Baseball Stadium Safety, Inning 2: Eyes on the Ball

Baseball Stadium Safety, Inning 2: Eyes on the Ball

In the wake of the tragic death of a fan in Atlanta, it would be much more constructive to apply statistical analysis to basic safety questions than to continuing ranting about either the decline of personal responsibility or the intolerable danger of attending live events.

Steven A. Adelman

The problem with working in sports and entertainment is that it’s sometimes hard to enjoy the event without some risk management or legal issue fighting for attention. Here are the current distractions.

In July, the hot question regarded netting behind home plate and whether baseball fans need more protection from balls or bats entering the stands. Last week, after a fan fell to his death at Turner Field in Atlanta, the media desperately needed to know whether ballpark railings are high enough. I will reiterate what I wrote here two months ago: it would be much more constructive to apply statistical analysis to these basic safety questions than to continuing ranting about either the decline of personal responsibility or the intolerable danger of attending live events.

Let’s start with Major League Baseball attendance. Through the same number of home games as last season, Baseball Reference says 62,880,754 people have attended games in 2015, about 750,000 more people than 2014, heading towards a season total of roughly 75 million people. That’s a large number, right?

Compare that figure to the number of fans – i.e., one – who have fallen over railings at the ballpark, the issue for which I was interviewed on the NBC Nightly News and Today show, along with several media outlets in Atlanta.

That is not to minimize the tragic death of a 60-year-old Braves fan who apparently stood to boo Alex Rodriguez so emphatically that he toppled over a 400 level railing from his second-row seat. My intention is to give this incident some much-needed perspective. Since you work in this industry, I bet you can name the previous accidental fall over a railing. How about the one before that? Not so easy, is it? To me, that is a clue that the hype exceeds the threat.

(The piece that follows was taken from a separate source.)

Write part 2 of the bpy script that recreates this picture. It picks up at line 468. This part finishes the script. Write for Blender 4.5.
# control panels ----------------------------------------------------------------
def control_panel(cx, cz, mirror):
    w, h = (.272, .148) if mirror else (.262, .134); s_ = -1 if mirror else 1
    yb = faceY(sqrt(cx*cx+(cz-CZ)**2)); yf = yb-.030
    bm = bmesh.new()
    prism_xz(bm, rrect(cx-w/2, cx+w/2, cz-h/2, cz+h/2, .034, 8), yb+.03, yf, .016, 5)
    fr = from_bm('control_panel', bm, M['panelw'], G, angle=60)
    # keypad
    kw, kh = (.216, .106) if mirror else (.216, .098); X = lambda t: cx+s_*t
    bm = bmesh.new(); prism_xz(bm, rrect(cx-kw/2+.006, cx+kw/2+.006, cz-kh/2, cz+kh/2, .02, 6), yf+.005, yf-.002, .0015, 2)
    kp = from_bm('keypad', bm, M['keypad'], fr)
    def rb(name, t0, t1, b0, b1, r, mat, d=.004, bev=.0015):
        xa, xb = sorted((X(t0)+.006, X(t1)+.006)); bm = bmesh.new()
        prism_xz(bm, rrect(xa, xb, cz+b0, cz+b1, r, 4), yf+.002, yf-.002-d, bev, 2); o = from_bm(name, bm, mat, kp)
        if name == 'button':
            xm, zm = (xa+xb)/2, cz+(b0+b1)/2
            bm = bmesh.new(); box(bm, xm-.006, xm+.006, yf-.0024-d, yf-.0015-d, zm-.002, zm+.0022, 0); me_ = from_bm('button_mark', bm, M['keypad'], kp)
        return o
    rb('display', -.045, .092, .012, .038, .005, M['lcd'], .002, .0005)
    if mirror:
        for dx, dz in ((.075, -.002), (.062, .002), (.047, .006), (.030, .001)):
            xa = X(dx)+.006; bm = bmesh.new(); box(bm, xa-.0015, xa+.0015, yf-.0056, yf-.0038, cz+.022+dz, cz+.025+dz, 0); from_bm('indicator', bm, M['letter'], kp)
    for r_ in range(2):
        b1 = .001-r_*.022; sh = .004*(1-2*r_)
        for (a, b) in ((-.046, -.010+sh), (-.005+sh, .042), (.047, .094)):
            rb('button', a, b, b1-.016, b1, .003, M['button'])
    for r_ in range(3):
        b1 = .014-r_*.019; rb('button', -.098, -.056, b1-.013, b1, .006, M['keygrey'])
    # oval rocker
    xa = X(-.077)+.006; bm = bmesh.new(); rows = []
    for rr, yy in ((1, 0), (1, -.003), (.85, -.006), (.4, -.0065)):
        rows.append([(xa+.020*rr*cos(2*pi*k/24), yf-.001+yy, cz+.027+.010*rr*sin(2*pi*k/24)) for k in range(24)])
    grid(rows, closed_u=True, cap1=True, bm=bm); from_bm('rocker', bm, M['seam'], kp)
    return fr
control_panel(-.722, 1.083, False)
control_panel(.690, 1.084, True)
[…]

We are not, however, at the end of the discussion. As always, the venue’s legal duty is to behave reasonably under the circumstances. The railing height requirements of 26” in front of seats and 42” at the bottom of down aisle are contained in the International Building Code, with which every stadium complies. That seems like a solid start, but I believe that Code compliance is not a proxy for reasonableness, particularly since those height standards were set in the 1927 Building Exits Code and never changed since then. Do you look and act the same as your grandparents when they were your age? I don’t. It seems to me that railing heights should reflect modern realities, which include average patron height, weight, and the way fans generally behave at the ballpark. The last time a fan fell over a railing, ballparks around baseball had engineers reviewing their railing heights and raising them in some instances. I would take this as another opportunity to revisit that issue. I would not, however, use last week’s incident in Atlanta to call for wholesale changes.

This brings us back to netting near home plate. I’m still on the fence about that one (so to speak). The Philadelphia Phillies were the first club to announce that they will add netting, although even they are waiting for MLB to announce a policy before they change anything. And there have been further instances of people getting hurt trying to catch foul balls, just as there have been many fans who caught balls without incident. Try searching “nice catch by [your team’s name] fan” and see what you get. Here is what I found for the Boston Red Sox.

When I am interviewed on the “WGN Plus Legal Face-Off” show about ballpark safety this week, I will try to cut through the bluster with some old fashioned reason. Failing that, I plan to shout over the dueling hosts.

We are all lucky to make our living dealing with the business and operational issues of live events. I think I have the coolest job of all my friends, and I bet you do too. If the current mishegas gets you down, just keep your eye on the ball.